WHAT TO PRODUCE:
Your task is to reproduce, verbatim and without pictures, the lines from the opening of the listing through the line containing "obj('brand_lettering', mb, M_mark, dw)".

DATA PROVIDED:
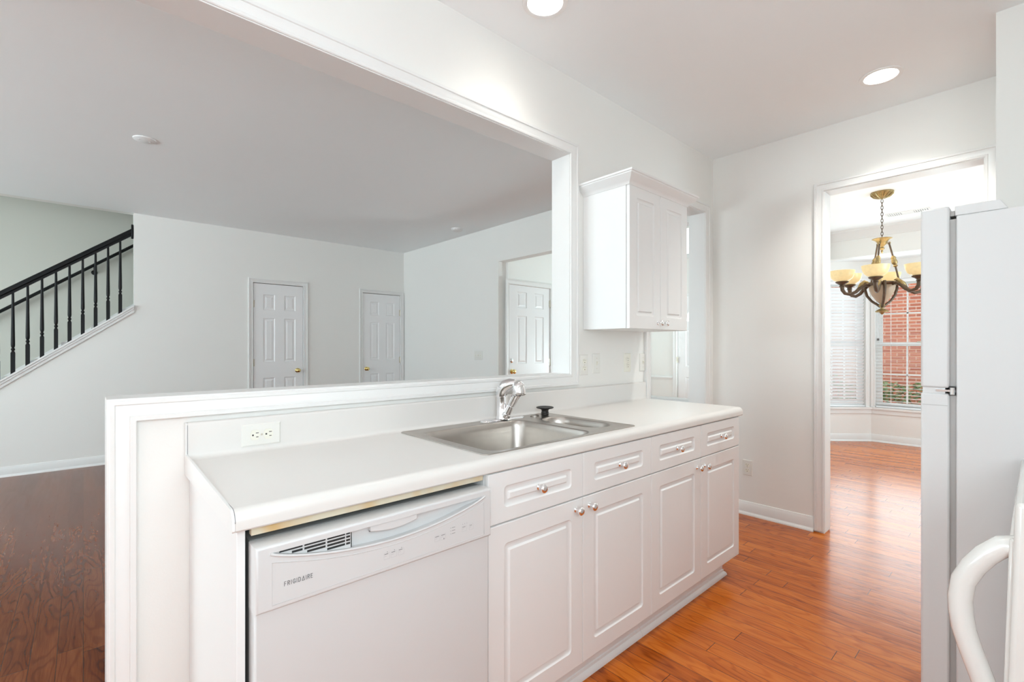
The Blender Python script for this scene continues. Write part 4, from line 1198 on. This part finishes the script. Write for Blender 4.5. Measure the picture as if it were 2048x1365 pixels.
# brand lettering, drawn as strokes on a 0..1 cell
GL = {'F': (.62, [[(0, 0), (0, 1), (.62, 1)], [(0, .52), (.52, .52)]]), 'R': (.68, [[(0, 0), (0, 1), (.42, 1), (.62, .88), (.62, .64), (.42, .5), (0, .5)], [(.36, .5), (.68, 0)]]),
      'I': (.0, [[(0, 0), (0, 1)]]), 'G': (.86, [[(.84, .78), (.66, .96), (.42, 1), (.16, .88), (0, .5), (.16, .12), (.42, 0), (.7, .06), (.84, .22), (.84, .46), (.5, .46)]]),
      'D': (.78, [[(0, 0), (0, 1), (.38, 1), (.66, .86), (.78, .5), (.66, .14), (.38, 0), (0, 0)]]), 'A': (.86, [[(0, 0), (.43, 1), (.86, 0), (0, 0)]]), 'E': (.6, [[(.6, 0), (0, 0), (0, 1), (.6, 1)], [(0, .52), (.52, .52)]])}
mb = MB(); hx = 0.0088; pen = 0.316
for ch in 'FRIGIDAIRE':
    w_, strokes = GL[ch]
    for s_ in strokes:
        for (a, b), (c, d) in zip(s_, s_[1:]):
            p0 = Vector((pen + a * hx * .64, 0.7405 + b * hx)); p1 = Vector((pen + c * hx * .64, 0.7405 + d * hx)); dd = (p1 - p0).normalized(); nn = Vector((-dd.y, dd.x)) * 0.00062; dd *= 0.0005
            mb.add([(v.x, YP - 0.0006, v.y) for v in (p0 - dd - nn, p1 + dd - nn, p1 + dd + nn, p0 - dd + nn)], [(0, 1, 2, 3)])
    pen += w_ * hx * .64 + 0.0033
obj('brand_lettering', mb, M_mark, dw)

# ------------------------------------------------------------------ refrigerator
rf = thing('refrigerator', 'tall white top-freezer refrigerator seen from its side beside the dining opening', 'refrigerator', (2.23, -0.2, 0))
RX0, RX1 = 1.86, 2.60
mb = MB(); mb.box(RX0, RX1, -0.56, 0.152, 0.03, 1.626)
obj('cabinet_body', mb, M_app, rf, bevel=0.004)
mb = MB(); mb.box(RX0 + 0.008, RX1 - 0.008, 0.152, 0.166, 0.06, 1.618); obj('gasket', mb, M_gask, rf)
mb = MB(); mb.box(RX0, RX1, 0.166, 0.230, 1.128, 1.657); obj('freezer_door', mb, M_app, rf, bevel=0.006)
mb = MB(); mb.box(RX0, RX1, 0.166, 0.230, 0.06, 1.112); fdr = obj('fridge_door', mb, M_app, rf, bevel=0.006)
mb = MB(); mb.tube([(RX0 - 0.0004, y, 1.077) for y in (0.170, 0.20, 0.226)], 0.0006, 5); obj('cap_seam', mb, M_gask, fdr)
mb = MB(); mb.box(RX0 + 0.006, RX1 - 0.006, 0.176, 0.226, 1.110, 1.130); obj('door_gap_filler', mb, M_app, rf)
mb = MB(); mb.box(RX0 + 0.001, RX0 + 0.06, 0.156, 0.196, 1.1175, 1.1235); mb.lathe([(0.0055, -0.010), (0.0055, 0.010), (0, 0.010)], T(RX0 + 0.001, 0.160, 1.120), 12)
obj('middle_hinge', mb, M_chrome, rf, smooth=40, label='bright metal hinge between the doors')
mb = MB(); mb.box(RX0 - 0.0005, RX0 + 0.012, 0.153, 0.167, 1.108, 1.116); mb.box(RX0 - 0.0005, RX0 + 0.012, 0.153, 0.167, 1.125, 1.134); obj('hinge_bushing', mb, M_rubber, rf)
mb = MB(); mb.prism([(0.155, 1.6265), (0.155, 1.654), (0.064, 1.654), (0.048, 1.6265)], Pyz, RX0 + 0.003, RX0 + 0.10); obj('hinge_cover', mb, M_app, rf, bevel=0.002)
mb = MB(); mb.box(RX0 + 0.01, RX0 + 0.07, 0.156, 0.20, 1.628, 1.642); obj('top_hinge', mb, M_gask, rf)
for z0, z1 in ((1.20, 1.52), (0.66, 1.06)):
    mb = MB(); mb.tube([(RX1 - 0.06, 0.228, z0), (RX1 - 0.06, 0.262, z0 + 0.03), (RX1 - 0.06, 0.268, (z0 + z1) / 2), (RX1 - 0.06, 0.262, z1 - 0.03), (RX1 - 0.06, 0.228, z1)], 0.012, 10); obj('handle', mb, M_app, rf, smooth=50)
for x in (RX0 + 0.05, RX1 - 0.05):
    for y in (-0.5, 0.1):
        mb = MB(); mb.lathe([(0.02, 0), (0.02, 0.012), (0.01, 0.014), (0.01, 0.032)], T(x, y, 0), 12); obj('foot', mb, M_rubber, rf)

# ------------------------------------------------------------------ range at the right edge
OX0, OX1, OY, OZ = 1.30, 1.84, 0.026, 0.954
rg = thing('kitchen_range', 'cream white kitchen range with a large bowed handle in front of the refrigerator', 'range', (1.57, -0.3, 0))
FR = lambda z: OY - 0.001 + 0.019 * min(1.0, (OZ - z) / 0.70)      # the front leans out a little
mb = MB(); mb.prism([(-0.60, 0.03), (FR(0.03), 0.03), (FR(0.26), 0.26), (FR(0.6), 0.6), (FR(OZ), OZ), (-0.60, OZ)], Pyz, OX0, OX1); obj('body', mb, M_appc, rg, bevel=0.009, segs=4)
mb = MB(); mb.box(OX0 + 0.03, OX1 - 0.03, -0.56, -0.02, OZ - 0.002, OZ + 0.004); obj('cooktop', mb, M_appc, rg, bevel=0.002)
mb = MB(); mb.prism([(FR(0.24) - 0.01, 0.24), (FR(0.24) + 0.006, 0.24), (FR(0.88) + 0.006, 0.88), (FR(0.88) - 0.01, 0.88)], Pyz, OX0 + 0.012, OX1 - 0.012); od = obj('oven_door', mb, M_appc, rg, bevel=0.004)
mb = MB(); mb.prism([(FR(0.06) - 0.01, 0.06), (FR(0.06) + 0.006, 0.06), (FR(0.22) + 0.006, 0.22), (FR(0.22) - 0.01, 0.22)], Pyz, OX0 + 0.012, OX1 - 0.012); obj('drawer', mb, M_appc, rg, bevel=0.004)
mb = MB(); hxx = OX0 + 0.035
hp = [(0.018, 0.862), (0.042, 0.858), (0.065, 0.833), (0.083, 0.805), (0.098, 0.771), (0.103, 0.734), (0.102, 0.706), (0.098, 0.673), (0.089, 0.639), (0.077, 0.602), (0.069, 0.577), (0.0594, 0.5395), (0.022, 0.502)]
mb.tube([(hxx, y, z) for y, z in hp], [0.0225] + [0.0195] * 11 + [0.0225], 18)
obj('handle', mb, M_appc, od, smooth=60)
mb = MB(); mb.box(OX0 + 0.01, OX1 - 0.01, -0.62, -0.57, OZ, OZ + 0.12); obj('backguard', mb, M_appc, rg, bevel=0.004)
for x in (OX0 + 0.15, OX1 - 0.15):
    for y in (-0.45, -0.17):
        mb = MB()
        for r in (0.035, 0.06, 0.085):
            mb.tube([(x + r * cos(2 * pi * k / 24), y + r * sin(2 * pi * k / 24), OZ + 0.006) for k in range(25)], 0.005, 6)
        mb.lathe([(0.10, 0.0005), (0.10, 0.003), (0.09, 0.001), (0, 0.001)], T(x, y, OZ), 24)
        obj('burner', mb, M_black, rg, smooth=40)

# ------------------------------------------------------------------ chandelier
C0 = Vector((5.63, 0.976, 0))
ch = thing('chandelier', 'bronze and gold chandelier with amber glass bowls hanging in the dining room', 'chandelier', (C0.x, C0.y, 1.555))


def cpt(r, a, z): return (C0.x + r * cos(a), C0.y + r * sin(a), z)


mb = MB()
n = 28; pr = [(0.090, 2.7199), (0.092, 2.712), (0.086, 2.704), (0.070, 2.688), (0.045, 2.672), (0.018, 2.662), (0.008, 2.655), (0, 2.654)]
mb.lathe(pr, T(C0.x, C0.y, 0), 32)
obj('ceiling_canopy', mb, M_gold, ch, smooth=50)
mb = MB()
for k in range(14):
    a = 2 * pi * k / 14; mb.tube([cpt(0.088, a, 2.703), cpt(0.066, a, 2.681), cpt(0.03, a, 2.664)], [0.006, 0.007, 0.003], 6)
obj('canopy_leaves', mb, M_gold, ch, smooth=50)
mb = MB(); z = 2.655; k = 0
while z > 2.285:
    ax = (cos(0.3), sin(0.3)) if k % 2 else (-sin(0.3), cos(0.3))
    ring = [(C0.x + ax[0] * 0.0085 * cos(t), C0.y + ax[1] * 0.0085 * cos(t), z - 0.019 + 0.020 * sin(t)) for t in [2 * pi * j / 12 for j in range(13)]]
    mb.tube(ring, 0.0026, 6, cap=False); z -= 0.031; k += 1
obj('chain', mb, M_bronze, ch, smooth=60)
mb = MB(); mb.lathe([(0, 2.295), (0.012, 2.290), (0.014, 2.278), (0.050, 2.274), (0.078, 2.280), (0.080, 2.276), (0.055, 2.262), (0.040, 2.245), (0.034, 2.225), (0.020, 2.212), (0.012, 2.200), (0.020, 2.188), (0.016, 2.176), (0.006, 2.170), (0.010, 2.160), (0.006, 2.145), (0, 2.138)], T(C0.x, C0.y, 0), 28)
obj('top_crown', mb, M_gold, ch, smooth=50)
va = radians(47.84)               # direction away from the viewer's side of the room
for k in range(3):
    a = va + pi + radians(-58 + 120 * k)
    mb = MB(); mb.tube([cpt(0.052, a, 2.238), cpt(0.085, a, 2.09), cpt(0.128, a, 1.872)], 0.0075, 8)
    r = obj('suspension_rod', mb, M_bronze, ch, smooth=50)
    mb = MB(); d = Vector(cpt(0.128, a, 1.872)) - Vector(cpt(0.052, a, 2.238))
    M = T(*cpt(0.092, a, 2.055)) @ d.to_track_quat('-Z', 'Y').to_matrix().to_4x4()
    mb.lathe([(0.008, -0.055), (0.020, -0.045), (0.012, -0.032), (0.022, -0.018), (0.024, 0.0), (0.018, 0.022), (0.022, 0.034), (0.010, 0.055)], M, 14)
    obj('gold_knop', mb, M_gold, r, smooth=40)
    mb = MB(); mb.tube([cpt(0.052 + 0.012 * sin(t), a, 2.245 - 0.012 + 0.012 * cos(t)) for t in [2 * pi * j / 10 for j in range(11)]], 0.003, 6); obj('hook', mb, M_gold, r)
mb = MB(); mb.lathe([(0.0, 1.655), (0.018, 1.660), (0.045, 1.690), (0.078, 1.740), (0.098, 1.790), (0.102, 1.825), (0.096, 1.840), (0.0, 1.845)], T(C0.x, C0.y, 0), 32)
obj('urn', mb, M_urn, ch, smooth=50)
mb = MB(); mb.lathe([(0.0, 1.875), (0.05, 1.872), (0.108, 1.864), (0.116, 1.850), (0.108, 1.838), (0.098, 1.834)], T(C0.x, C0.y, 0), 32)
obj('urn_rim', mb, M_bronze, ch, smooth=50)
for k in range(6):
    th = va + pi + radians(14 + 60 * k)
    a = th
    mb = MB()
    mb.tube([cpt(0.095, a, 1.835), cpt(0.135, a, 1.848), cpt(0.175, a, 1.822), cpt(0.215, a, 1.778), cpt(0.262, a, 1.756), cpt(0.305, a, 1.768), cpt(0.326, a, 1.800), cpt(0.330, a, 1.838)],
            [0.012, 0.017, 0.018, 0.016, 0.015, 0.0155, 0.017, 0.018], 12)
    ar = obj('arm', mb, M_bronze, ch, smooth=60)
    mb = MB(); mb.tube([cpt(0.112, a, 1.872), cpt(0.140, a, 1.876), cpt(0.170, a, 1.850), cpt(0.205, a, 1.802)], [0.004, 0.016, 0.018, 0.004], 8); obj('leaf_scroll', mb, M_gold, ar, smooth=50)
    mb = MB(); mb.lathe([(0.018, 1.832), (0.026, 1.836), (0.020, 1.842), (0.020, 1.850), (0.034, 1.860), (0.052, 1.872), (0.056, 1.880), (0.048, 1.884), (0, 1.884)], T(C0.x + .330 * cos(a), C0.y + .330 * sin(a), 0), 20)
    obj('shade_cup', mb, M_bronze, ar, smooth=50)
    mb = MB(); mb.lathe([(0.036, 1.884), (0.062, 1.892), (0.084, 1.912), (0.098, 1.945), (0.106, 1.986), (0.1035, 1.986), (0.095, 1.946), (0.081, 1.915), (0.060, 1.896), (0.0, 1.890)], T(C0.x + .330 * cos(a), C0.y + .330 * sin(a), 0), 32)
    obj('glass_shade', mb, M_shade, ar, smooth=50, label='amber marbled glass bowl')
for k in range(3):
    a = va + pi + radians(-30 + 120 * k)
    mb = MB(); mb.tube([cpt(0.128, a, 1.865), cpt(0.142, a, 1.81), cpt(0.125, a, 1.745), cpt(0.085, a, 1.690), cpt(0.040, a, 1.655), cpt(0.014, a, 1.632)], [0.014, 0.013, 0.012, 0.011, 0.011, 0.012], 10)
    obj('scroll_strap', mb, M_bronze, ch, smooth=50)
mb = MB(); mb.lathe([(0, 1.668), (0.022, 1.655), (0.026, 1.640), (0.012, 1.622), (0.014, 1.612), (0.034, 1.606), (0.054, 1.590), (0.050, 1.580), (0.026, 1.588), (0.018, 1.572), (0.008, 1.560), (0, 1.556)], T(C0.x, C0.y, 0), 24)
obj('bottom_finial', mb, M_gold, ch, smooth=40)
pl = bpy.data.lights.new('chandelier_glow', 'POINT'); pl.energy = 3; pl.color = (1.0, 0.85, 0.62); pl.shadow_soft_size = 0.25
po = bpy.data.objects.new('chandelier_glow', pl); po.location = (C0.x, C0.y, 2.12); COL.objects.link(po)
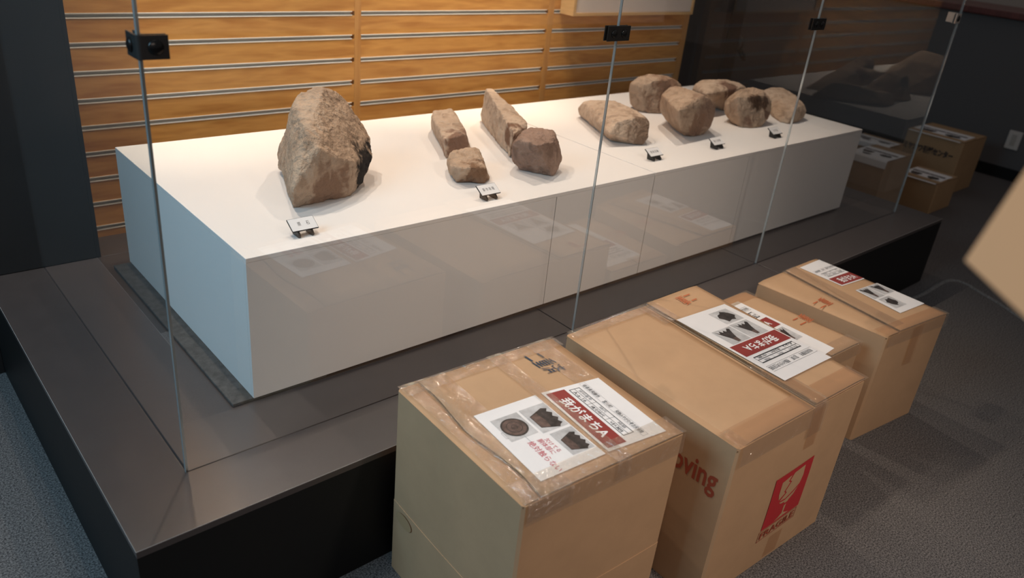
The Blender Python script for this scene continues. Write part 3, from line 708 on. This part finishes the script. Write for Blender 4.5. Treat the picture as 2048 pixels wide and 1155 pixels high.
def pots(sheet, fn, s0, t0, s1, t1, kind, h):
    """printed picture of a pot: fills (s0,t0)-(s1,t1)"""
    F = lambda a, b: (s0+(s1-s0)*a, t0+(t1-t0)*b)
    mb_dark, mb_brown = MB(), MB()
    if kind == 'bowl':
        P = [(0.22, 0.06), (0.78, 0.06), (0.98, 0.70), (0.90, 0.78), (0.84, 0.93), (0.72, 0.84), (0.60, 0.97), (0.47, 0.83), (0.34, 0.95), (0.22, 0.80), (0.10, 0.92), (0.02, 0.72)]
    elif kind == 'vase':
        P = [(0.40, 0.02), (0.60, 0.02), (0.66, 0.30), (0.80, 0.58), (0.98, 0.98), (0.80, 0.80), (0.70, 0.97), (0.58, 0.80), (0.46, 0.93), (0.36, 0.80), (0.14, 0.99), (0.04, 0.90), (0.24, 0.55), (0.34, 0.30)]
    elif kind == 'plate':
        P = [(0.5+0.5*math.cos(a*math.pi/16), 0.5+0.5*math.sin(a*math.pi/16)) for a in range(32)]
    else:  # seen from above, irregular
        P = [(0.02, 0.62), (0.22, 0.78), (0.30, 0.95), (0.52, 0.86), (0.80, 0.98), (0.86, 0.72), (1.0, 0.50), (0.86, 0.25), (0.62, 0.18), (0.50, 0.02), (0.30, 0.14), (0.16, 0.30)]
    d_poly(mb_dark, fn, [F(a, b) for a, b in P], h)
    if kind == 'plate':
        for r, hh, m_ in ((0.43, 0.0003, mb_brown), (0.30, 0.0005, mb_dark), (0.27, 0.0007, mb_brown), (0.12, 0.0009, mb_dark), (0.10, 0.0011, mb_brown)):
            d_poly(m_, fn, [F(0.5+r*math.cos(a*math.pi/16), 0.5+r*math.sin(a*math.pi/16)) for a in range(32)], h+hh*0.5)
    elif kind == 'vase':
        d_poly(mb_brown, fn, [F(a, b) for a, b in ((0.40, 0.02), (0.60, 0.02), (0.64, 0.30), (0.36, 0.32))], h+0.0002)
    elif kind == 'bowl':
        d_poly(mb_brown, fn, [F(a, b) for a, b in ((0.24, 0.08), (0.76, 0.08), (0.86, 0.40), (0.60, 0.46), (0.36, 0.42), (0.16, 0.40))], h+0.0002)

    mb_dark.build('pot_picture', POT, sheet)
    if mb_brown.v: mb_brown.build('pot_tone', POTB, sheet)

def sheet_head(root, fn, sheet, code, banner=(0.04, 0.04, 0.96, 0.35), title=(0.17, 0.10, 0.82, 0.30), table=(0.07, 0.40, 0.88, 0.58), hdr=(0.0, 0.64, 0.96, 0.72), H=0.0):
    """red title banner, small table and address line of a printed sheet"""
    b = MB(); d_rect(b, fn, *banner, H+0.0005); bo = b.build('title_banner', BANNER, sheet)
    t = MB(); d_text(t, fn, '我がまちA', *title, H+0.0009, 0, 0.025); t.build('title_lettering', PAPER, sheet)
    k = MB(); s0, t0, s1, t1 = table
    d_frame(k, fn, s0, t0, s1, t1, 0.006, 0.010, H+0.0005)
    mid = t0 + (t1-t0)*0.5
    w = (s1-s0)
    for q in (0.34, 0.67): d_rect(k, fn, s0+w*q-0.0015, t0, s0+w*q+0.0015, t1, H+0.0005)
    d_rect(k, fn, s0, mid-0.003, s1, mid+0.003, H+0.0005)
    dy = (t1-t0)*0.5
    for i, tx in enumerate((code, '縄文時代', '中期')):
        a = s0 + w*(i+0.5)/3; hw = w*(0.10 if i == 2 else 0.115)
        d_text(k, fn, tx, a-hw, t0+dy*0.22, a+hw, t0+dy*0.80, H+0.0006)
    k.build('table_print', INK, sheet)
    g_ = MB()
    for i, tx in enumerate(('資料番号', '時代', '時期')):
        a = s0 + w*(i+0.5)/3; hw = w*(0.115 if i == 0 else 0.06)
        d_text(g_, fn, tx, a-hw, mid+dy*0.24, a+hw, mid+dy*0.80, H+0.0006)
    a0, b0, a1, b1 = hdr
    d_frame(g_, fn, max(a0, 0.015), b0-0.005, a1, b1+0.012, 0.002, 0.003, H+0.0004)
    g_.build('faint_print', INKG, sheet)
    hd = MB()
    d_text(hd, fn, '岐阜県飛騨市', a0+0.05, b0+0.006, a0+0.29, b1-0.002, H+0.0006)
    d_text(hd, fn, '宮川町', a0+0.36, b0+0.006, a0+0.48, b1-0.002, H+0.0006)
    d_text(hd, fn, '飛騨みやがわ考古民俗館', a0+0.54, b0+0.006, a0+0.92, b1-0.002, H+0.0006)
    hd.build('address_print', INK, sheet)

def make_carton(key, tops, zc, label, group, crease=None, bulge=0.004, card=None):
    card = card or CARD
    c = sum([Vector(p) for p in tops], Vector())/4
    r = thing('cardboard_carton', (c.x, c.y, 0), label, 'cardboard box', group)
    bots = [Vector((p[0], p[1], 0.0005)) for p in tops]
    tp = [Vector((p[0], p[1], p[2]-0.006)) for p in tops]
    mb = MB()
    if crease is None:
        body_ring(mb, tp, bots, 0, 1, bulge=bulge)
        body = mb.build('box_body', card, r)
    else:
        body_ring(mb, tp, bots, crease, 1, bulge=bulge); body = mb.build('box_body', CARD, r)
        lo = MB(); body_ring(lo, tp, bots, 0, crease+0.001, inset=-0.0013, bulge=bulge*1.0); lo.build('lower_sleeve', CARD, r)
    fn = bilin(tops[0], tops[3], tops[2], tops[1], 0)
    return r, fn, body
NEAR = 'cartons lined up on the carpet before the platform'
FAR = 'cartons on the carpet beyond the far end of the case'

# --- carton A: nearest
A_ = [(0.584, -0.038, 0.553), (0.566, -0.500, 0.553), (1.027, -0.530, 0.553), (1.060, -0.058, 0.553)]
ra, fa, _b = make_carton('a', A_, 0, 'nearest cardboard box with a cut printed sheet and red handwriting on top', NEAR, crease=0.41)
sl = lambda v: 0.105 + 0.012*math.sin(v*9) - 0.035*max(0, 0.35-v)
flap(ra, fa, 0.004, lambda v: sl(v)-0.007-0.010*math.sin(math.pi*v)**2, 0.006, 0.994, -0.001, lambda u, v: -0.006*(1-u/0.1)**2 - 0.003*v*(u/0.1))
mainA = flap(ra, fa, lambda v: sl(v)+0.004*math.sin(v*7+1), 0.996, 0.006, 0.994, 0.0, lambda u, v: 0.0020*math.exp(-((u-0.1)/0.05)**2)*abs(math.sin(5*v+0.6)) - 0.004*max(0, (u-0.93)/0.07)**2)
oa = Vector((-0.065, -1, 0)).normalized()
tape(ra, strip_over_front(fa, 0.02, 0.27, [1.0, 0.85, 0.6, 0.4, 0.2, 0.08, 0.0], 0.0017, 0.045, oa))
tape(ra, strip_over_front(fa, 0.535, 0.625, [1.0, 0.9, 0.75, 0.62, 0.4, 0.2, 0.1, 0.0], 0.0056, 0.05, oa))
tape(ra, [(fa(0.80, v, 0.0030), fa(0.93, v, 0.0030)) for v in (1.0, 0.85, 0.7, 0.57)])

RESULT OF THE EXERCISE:
The Blender Python script for this scene continues. Write part 4, from line 1198 on. This part finishes the script. Write for Blender 4.5. Measure the picture as if it were 2048x1365 pixels.
# brand lettering, drawn as strokes on a 0..1 cell
GL = {'F': (.62, [[(0, 0), (0, 1), (.62, 1)], [(0, .52), (.52, .52)]]), 'R': (.68, [[(0, 0), (0, 1), (.42, 1), (.62, .88), (.62, .64), (.42, .5), (0, .5)], [(.36, .5), (.68, 0)]]),
      'I': (.0, [[(0, 0), (0, 1)]]), 'G': (.86, [[(.84, .78), (.66, .96), (.42, 1), (.16, .88), (0, .5), (.16, .12), (.42, 0), (.7, .06), (.84, .22), (.84, .46), (.5, .46)]]),
      'D': (.78, [[(0, 0), (0, 1), (.38, 1), (.66, .86), (.78, .5), (.66, .14), (.38, 0), (0, 0)]]), 'A': (.86, [[(0, 0), (.43, 1), (.86, 0), (0, 0)]]), 'E': (.6, [[(.6, 0), (0, 0), (0, 1), (.6, 1)], [(0, .52), (.52, .52)]])}
mb = MB(); hx = 0.0088; pen = 0.316
for ch in 'FRIGIDAIRE':
    w_, strokes = GL[ch]
    for s_ in strokes:
        for (a, b), (c, d) in zip(s_, s_[1:]):
            p0 = Vector((pen + a * hx * .64, 0.7405 + b * hx)); p1 = Vector((pen + c * hx * .64, 0.7405 + d * hx)); dd = (p1 - p0).normalized(); nn = Vector((-dd.y, dd.x)) * 0.00062; dd *= 0.0005
            mb.add([(v.x, YP - 0.0006, v.y) for v in (p0 - dd - nn, p1 + dd - nn, p1 + dd + nn, p0 - dd + nn)], [(0, 1, 2, 3)])
    pen += w_ * hx * .64 + 0.0033
obj('brand_lettering', mb, M_mark, dw)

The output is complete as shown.